▶ _THE PROBLEM_:
Reproduce each line exactly.

[Scenes as source code]

▬▬▬▬▬▬▬▬▬▬

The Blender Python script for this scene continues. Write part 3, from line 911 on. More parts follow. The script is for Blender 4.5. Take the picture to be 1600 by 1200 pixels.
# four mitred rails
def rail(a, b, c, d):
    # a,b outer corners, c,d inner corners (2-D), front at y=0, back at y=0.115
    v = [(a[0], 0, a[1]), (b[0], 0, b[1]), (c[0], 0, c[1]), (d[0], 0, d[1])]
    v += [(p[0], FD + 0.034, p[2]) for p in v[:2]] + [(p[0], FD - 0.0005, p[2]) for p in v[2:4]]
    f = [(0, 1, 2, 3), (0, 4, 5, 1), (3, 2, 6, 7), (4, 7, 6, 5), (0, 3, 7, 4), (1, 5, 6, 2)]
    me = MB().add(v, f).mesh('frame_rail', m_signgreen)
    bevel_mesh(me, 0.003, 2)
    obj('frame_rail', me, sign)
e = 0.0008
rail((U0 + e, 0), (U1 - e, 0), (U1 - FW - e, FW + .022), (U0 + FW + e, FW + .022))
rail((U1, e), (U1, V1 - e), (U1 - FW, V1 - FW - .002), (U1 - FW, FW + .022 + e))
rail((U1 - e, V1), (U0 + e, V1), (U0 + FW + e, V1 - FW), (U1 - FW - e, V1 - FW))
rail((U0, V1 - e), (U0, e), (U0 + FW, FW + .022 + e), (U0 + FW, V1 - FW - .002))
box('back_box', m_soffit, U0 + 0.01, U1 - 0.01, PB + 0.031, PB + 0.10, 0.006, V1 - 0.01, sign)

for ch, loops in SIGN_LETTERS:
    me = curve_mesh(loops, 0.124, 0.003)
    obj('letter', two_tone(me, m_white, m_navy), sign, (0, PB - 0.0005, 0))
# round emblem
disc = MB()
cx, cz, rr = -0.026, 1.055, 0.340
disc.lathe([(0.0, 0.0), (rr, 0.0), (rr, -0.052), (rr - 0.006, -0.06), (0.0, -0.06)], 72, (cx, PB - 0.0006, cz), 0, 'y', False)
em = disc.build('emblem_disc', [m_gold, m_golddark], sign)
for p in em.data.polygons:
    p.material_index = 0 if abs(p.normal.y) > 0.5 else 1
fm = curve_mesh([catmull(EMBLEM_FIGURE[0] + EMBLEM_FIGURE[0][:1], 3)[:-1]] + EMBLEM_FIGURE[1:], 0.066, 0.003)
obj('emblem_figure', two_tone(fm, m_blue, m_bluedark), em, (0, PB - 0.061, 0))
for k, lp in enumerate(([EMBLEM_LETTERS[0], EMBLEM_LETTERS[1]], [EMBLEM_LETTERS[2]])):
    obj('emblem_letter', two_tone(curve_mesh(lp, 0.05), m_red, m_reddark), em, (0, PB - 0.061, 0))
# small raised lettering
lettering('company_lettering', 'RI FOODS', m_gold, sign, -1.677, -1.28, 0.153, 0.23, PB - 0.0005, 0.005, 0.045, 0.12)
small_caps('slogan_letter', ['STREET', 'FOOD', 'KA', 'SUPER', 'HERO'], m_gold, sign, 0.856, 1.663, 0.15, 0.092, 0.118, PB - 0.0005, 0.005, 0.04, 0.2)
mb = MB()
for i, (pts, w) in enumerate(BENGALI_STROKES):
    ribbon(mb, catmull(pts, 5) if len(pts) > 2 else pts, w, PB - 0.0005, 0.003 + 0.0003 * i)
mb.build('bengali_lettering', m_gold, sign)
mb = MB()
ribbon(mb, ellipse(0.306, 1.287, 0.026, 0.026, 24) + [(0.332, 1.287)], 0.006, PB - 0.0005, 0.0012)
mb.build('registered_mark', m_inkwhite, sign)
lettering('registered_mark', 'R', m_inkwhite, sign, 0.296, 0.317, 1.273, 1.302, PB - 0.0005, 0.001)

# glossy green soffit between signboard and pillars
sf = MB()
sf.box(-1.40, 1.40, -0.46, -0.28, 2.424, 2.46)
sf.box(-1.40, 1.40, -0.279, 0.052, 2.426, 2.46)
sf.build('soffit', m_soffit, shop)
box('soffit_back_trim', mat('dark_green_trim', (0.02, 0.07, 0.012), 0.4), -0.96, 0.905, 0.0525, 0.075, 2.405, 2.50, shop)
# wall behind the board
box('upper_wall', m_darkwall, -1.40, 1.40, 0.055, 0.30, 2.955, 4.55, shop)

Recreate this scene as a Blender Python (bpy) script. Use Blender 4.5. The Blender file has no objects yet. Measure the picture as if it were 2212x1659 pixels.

▬▬▬▬▬▬▬▬▬▬

▶ _WORKED SOLUTION_:
The Blender Python script for this scene continues. Write part 3, from line 911 on. More parts follow. The script is for Blender 4.5. Take the picture to be 1600 by 1200 pixels.
# four mitred rails
def rail(a, b, c, d):
    # a,b outer corners, c,d inner corners (2-D), front at y=0, back at y=0.115
    v = [(a[0], 0, a[1]), (b[0], 0, b[1]), (c[0], 0, c[1]), (d[0], 0, d[1])]
    v += [(p[0], FD + 0.034, p[2]) for p in v[:2]] + [(p[0], FD - 0.0005, p[2]) for p in v[2:4]]
    f = [(0, 1, 2, 3), (0, 4, 5, 1), (3, 2, 6, 7), (4, 7, 6, 5), (0, 3, 7, 4), (1, 5, 6, 2)]
    me = MB().add(v, f).mesh('frame_rail', m_signgreen)
    bevel_mesh(me, 0.003, 2)
    obj('frame_rail', me, sign)
e = 0.0008
rail((U0 + e, 0), (U1 - e, 0), (U1 - FW - e, FW + .022), (U0 + FW + e, FW + .022))
rail((U1, e), (U1, V1 - e), (U1 - FW, V1 - FW - .002), (U1 - FW, FW + .022 + e))
rail((U1 - e, V1), (U0 + e, V1), (U0 + FW + e, V1 - FW), (U1 - FW - e, V1 - FW))
rail((U0, V1 - e), (U0, e), (U0 + FW, FW + .022 + e), (U0 + FW, V1 - FW - .002))
box('back_box', m_soffit, U0 + 0.01, U1 - 0.01, PB + 0.031, PB + 0.10, 0.006, V1 - 0.01, sign)

for ch, loops in SIGN_LETTERS:
    me = curve_mesh(loops, 0.124, 0.003)
    obj('letter', two_tone(me, m_white, m_navy), sign, (0, PB - 0.0005, 0))
# round emblem
disc = MB()
cx, cz, rr = -0.026, 1.055, 0.340
disc.lathe([(0.0, 0.0), (rr, 0.0), (rr, -0.052), (rr - 0.006, -0.06), (0.0, -0.06)], 72, (cx, PB - 0.0006, cz), 0, 'y', False)
em = disc.build('emblem_disc', [m_gold, m_golddark], sign)
for p in em.data.polygons:
    p.material_index = 0 if abs(p.normal.y) > 0.5 else 1
fm = curve_mesh([catmull(EMBLEM_FIGURE[0] + EMBLEM_FIGURE[0][:1], 3)[:-1]] + EMBLEM_FIGURE[1:], 0.066, 0.003)
obj('emblem_figure', two_tone(fm, m_blue, m_bluedark), em, (0, PB - 0.061, 0))
for k, lp in enumerate(([EMBLEM_LETTERS[0], EMBLEM_LETTERS[1]], [EMBLEM_LETTERS[2]])):
    obj('emblem_letter', two_tone(curve_mesh(lp, 0.05), m_red, m_reddark), em, (0, PB - 0.061, 0))
# small raised lettering
lettering('company_lettering', 'RI FOODS', m_gold, sign, -1.677, -1.28, 0.153, 0.23, PB - 0.0005, 0.005, 0.045, 0.12)
small_caps('slogan_letter', ['STREET', 'FOOD', 'KA', 'SUPER', 'HERO'], m_gold, sign, 0.856, 1.663, 0.15, 0.092, 0.118, PB - 0.0005, 0.005, 0.04, 0.2)
mb = MB()
for i, (pts, w) in enumerate(BENGALI_STROKES):
    ribbon(mb, catmull(pts, 5) if len(pts) > 2 else pts, w, PB - 0.0005, 0.003 + 0.0003 * i)
mb.build('bengali_lettering', m_gold, sign)
mb = MB()
ribbon(mb, ellipse(0.306, 1.287, 0.026, 0.026, 24) + [(0.332, 1.287)], 0.006, PB - 0.0005, 0.0012)
mb.build('registered_mark', m_inkwhite, sign)
lettering('registered_mark', 'R', m_inkwhite, sign, 0.296, 0.317, 1.273, 1.302, PB - 0.0005, 0.001)

# glossy green soffit between signboard and pillars
sf = MB()
sf.box(-1.40, 1.40, -0.46, -0.28, 2.424, 2.46)
sf.box(-1.40, 1.40, -0.279, 0.052, 2.426, 2.46)
sf.build('soffit', m_soffit, shop)
box('soffit_back_trim', mat('dark_green_trim', (0.02, 0.07, 0.012), 0.4), -0.96, 0.905, 0.0525, 0.075, 2.405, 2.50, shop)
# wall behind the board
box('upper_wall', m_darkwall, -1.40, 1.40, 0.055, 0.30, 2.955, 4.55, shop)

Recreate this scene as a Blender Python (bpy) script. Use Blender 4.5. The Blender file has no objects yet. Measure the picture as if it were 2212x1659 pixels.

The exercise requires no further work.